Mace was chairing the House Oversight and Government Reform subcommittee on surveilling people in private spaces.
“Freedom is not a theory. It is the right to breathe. It is the right to dress and undress, to sleep without someone’s camera filming your naked body. The Founders wrote liberty in parchment, but hidden cameras erase it in pixels,” Mace said. “I speak not just as a lawmaker, but as a survivor.”
The congresswoman displayed a poster board behind her featuring a wide-angle security camera view of a living room with a blurred figure in the doorway.
“Behind me is a screenshot from one of the videos I found of myself. The yellow circle, my naked silhouette, is my naked body,” Mace said. “I didn’t know that I had been filmed. I didn’t give my consent. I didn’t give my permission.”
Yes. I’m going there.
— Rep. Nancy Mace (@RepNancyMace) May 20, 2025
Today I will show my naked body on one of the videos predator and rapist Patrick Bryant took of me and many other women.
Without our knowledge. Without our permission. And without our consent.
He stripped his victims of their dignity, their privacy, and… https://t.co/DGIRYVDe33
Mace further called upon lawmakers to back her Sue VOYEURS Act, which would create a civil right of action, and the Stop VOYEURS Act. Her call comes months after she accused several men of secretly recording women and girls with hidden cameras at a rental property co-owned by her ex-fiance, per The Hill. Her ex-fiance, Patrick Bryant, has strongly denied the allegations.
“I categorically deny the false and outrageous claims made by Nancy Mace. I have never raped anyone. I have never hidden cameras. I have never harmed any woman. These accusations are not just false—they are malicious and deeply personal,” Bryant said. “My mistake was loving and trusting someone who later weaponized our relationship.”
Bryant said that several witnesses disputed Mace’s account and that he has complied with the South Carolina Law Enforcement Division’s investigation. Since the Constitution’s Speech or Debate Clause protects lawmakers from lawsuits for what they say and do to advance legislation, Bryant called on her make her accusations outside the House chamber.

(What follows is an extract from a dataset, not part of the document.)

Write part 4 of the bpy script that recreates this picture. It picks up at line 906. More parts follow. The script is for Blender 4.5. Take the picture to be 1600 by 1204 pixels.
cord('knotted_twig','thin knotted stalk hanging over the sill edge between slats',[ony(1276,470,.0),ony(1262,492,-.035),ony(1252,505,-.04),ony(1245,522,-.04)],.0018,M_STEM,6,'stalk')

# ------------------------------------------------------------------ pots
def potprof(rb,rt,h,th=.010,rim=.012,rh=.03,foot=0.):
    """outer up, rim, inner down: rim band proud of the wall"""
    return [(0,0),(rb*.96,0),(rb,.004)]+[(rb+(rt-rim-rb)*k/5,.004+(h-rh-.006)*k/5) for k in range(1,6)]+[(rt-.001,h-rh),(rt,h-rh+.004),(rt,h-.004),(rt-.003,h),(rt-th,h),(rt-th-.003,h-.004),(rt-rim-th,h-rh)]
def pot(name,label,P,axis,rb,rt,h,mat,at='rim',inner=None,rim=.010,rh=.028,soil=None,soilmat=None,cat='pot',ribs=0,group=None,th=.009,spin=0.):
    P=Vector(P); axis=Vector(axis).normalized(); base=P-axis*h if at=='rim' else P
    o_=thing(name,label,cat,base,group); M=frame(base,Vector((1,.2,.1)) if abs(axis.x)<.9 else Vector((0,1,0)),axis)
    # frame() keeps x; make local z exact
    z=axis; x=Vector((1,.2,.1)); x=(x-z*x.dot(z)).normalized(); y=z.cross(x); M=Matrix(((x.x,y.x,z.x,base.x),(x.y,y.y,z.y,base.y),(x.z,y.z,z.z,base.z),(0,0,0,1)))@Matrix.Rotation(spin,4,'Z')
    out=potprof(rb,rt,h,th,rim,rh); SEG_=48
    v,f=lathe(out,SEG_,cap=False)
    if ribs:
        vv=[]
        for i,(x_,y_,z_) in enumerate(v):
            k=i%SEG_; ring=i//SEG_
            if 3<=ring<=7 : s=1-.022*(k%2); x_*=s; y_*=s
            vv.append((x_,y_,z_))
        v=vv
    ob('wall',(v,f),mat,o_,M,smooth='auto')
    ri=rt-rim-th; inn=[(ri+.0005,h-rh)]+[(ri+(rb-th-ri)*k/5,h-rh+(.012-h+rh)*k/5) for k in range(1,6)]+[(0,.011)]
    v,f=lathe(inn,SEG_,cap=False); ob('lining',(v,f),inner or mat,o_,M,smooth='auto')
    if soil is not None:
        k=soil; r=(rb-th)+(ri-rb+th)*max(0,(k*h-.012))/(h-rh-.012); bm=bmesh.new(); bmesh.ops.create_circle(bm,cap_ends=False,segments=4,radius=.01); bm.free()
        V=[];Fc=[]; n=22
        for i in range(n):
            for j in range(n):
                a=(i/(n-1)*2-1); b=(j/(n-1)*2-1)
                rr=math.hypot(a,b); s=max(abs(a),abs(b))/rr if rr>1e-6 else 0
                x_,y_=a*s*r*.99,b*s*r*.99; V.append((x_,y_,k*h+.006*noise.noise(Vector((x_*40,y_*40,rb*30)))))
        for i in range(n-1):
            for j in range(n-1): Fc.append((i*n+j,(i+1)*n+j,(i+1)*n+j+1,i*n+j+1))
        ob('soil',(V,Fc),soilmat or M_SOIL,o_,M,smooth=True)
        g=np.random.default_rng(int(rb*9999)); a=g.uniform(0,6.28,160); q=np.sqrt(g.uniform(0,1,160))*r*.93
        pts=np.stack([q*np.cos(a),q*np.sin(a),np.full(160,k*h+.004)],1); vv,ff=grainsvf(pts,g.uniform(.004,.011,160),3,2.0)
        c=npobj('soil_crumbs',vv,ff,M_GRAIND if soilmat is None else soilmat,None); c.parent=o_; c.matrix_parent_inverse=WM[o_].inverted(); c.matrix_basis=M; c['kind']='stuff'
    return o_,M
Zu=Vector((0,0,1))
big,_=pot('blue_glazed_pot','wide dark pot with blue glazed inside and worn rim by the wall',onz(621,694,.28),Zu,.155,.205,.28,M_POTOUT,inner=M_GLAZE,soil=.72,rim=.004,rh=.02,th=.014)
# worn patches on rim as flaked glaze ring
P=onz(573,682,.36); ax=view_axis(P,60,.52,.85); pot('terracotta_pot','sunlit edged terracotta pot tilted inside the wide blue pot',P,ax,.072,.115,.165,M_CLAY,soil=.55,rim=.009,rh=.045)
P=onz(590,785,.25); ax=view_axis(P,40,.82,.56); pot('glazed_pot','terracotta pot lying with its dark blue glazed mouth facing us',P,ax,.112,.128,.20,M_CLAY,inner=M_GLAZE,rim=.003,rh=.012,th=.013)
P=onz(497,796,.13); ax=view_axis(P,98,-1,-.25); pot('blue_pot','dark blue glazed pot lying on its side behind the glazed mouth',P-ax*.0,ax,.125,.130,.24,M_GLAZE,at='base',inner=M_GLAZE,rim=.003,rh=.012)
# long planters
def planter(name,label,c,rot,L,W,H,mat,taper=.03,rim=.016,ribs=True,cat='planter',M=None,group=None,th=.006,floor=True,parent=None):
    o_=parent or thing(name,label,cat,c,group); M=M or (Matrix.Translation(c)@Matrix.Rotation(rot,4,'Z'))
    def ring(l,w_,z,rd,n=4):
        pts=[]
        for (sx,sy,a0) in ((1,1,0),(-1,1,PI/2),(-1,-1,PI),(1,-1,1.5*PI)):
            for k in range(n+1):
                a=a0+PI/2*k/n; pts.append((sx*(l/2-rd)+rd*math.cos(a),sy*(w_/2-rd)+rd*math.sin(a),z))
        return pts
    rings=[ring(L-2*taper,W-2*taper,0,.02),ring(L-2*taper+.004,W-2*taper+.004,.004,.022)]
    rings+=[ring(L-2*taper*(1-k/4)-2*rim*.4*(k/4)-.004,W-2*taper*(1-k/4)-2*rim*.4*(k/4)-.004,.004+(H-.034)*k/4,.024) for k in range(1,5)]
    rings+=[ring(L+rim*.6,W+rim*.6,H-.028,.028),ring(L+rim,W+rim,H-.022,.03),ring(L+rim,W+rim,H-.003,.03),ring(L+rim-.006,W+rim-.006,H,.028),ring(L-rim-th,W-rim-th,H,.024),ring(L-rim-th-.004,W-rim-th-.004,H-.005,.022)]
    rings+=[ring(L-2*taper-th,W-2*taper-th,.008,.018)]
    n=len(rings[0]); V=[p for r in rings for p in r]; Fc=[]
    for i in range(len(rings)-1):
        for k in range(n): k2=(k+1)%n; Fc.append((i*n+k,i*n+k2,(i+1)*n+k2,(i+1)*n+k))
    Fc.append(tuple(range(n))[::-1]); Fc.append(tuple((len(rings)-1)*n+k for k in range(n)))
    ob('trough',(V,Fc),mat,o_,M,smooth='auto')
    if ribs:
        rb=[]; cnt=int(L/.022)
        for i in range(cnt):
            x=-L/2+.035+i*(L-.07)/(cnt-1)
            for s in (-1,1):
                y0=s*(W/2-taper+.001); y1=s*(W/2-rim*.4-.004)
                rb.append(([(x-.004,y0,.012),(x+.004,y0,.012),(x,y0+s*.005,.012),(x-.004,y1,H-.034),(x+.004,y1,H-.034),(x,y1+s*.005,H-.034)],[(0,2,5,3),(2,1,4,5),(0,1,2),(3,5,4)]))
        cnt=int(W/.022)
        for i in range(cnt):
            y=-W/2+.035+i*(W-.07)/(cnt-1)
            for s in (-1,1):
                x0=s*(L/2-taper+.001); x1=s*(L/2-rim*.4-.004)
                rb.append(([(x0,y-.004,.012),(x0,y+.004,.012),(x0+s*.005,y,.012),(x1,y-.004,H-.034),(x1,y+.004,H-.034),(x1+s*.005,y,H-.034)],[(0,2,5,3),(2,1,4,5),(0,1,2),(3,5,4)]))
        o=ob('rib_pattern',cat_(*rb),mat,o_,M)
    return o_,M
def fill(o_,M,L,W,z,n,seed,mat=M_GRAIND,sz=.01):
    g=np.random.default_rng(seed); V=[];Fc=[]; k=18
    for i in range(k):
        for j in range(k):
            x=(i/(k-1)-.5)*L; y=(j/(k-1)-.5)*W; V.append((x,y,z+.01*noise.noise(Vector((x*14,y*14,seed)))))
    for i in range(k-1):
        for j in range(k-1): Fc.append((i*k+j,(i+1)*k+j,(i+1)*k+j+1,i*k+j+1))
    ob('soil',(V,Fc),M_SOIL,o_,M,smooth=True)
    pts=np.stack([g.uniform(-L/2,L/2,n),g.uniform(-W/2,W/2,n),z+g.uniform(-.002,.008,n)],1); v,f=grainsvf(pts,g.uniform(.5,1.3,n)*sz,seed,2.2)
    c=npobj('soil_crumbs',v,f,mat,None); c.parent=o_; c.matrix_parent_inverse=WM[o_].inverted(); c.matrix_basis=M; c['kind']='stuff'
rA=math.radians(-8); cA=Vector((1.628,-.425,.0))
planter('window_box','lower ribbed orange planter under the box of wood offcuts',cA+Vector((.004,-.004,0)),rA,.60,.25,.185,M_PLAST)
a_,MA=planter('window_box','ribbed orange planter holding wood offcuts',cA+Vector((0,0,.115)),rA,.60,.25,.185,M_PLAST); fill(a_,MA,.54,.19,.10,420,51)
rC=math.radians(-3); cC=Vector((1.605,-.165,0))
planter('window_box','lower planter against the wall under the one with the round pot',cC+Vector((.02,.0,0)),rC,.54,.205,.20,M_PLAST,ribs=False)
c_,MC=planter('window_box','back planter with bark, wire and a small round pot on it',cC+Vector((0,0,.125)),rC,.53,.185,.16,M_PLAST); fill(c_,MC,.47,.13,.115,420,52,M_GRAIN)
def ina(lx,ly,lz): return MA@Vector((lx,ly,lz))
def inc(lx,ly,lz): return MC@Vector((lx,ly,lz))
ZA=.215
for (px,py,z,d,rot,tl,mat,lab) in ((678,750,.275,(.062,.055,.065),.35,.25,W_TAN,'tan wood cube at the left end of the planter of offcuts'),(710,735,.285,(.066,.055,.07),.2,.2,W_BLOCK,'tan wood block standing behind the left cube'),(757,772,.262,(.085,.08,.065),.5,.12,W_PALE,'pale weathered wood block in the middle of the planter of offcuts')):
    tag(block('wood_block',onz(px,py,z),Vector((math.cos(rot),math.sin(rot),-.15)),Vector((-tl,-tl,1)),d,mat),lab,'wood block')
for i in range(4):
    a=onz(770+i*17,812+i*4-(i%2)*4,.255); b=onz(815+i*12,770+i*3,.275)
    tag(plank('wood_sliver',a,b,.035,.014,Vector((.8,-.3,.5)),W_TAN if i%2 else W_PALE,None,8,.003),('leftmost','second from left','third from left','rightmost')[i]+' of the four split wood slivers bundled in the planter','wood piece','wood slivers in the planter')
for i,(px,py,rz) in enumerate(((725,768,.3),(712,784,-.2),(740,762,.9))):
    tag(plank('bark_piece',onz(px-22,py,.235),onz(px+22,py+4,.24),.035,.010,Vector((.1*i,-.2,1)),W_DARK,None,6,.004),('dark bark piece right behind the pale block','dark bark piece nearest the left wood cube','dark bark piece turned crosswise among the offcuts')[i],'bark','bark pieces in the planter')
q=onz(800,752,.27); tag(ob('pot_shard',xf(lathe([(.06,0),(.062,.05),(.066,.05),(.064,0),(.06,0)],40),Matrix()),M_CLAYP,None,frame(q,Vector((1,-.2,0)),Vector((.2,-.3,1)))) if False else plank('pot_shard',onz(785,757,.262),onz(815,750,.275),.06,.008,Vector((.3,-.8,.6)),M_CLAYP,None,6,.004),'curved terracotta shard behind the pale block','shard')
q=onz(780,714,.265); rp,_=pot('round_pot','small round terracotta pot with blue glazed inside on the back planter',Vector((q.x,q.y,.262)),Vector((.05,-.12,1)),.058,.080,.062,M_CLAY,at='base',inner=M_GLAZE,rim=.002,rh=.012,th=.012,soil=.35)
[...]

“If she believed them to be true and there was evidence to support her accusations, she would say them outside the chamber—away from her public role and protections and pursue them through proper legal channels. She has not done so, because she cannot,” Bryant said
“This isn’t advocacy. It’s an abuse and exploitation of her political position for the sole purpose of promoting herself politically. Her allegations are absolutely baseless,” Bryant added. “And, I will, at the right time, do whatever is necessary and appropriate to clear my name, to prove my integrity, and to restore my reputation in the community.”
Mace shot back and told The Hill, “I don’t really give a fuck what Patrick Bryant has to say.”

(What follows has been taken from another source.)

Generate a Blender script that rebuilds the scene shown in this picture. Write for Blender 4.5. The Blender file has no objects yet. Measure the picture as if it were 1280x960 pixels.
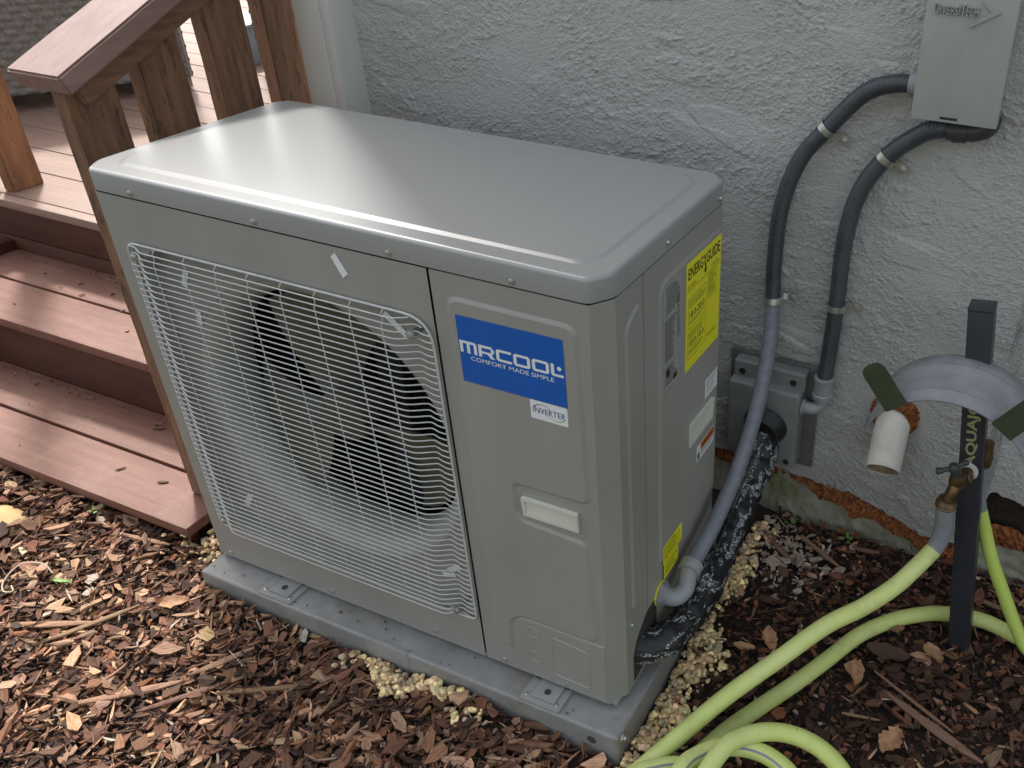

“I’ve written over a dozen bills to protect women and kids, based on my experiences, both personally but also working with victims for the last year and a half, and it has informed my legislative process,” Mace said. “When I went through this, I surely thought the Violence Against Women Act had provisions to protect victims of voyeurism. It didn’t. There’s not even a civil tort in the Violence Against Women Act for women who are victims of voyeurism.”